» **Job**: Find each line with the string "pixels" and copy it.

» **Data lines**:

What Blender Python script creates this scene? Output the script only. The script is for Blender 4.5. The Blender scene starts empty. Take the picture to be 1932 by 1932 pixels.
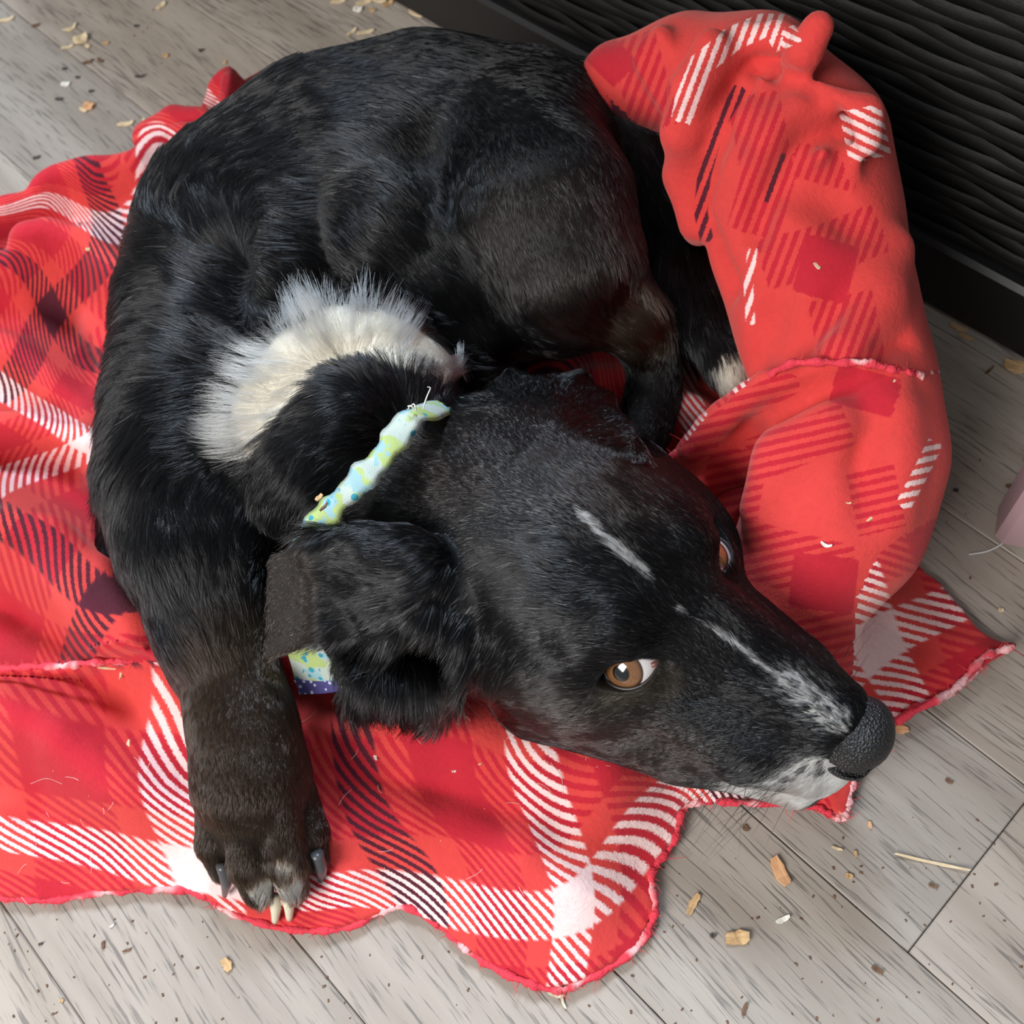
import bpy, math, random
import numpy as np
from mathutils import Vector, Matrix

random.seed(7)
rng = np.random.default_rng(7)
SC = bpy.context.scene
COL = SC.collection

# ------------------------------------------------------------------ camera
F = 1932.0                      # focal length in picture pixels (picture is 1932 x 1932)
C0 = 966.0
H = 0.55                        # lens height above the floor (m)


def _axes():
    v1 = np.array([-2300 - C0, -1900 - C0, F])              # vanishing point of the floor planks
    a = np.array([1932 - C0, 1534 - C0, F])
    b = np.array([1719 - C0, 1792 - C0, F])                 # the butt joint, square to the planks
    d2 = np.cross(np.cross(a, b), v1)
    v1 = v1 / np.linalg.norm(v1)
    d2 = d2 / np.linalg.norm(d2)
    up = np.cross(v1, d2)
    if up[1] > 0:
        up = -up
    x = -v1
    return x, np.cross(up, x), up


R = np.array(_axes())           # world = R @ camera(right, down, forward)
CAM = np.array([0.0, 0.0, H])


def ray(px, py):
    return R @ np.array([(px - C0) / F, (py - C0) / F, 1.0])


def P(px, py, z=0.0):
    """world point seen at a picture position, on the horizontal plane at height z"""
    d = ray(px, py)
    return CAM + d * ((z - H) / d[2])


def depth_of(p):
    return float(R[:, 2] @ (np.asarray(p) - CAM))


def proj(pts):
    c = (np.asarray(pts) - CAM) @ R
    return c[:, :2] / c[:, 2:3] * F + C0


cam_d = bpy.data.cameras.new('camera')
cam_d.sensor_fit = 'HORIZONTAL'
cam_d.sensor_width = 36.0
cam_d.lens = 36.0 * F / 1932.0
cam_d.clip_start = 0.01
cam_d.dof.use_dof = True
cam_d.dof.focus_distance = 0.46
cam_d.dof.aperture_fstop = 13.0
cam = bpy.data.objects.new('camera', cam_d)
COL.objects.link(cam)
cam.matrix_world = Matrix(((R[0, 0], -R[0, 1], -R[0, 2], CAM[0]),
                           (R[1, 0], -R[1, 1], -R[1, 2], CAM[1]),
                           (R[2, 0], -R[2, 1], -R[2, 2], CAM[2]), (0, 0, 0, 1)))
SC.camera = cam

# ------------------------------------------------------------------ light
SC.view_settings.view_transform = 'Standard'
SC.view_settings.look = 'None'
SC.view_settings.gamma = 1.0
SC.view_settings.use_curve_mapping = False
SC.view_settings.exposure = 0.0
SC.cycles.max_bounces = 8
SC.cycles.diffuse_bounces = 3
SC.cycles.glossy_bounces = 3
SC.cycles.transmission_bounces = 4
SC.cycles.sample_clamp_indirect = 6.0

world = bpy.data.worlds.new('world')
SC.world = world
world.use_nodes = True
bg = world.node_tree.nodes['Background']
bg.inputs['Color'].default_value = (0.93, 0.97, 1.0, 1)
bg.inputs['Strength'].default_value = 0.38


def area_light(name, loc, target, size, power, color):
    d = bpy.data.lights.new(name, 'AREA')
    d.shape = 'RECTANGLE'
    d.size, d.size_y = size
    d.energy = power
    d.color = color
    o = bpy.data.objects.new(name, d)
    COL.objects.link(o)
    o.location = loc
    o.rotation_euler = (Vector(target) - Vector(loc)).to_track_quat('-Z', 'Y').to_euler()
    return o


# a wide window behind the viewer, and an added overhead lamp for fur highlights
area_light('window_light', (-0.15, -1.45, 1.45), (-0.1, 0.2, 0.0), (1.0, 1.0), 52, (1.0, 0.985, 0.96))
area_light('fur_sheen_light', (-1.25, 1.25, 2.35), (-0.3, 0.2, 0.1), (0.65, 0.65), 96, (0.70, 0.84, 1.0))


# ------------------------------------------------------------------ node helpers
def new_mat(name, base=(0.5, 0.5, 0.5), rough=0.6, **kw):
    m = bpy.data.materials.new(name)
    m.use_nodes = True
    b = m.node_tree.nodes['Principled BSDF']
    b.inputs['Base Color'].default_value = (*base, 1)
    b.inputs['Roughness'].default_value = rough
    for k, v in kw.items():
        b.inputs[k.replace('_', ' ')].default_value = v
    return m, m.node_tree, b


def N(nt, kind, **kw):
    n = nt.nodes.new(kind)
    for k, v in kw.items():
        setattr(n, k, v)
    return n


def V(nt, x):
    return x


def math_n(nt, op, a, b=None, c=None, clamp=False):
    n = nt.nodes.new('ShaderNodeMath')
    n.operation = op
    n.use_clamp = clamp
    for i, v in enumerate((a, b, c)):
        if v is None:
            continue
        if isinstance(v, (int, float)):
            n.inputs[i].default_value = v
        else:
            nt.links.new(v, n.inputs[i])
    return n.outputs[0]


def smooth_n(nt, x, lo, hi):
    n = nt.nodes.new('ShaderNodeMapRange')
    n.interpolation_type = 'SMOOTHSTEP'
    nt.links.new(x, n.inputs['Value'])
    n.inputs['From Min'].default_value = lo
    n.inputs['From Max'].default_value = hi
    return n.outputs['Result']


def mix_n(nt, fac, a, b, mode='MIX'):
    n = nt.nodes.new('ShaderNodeMix')
    n.data_type = 'RGBA'
    n.blend_type = mode
    for idx, v in ((0, fac), (6, a), (7, b)):
        if isinstance(v, (int, float)):
            n.inputs[idx].default_value = v
        elif isinstance(v, tuple):
            n.inputs[idx].default_value = (*v, 1)
        else:
            nt.links.new(v, n.inputs[idx])
    return n.outputs[2]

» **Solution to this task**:
What Blender Python script creates this scene? Output the script only. The script is for Blender 4.5. The Blender scene starts empty. Take the picture to be 1932 by 1932 pixels.
F = 1932.0                      # focal length in picture pixels (picture is 1932 x 1932)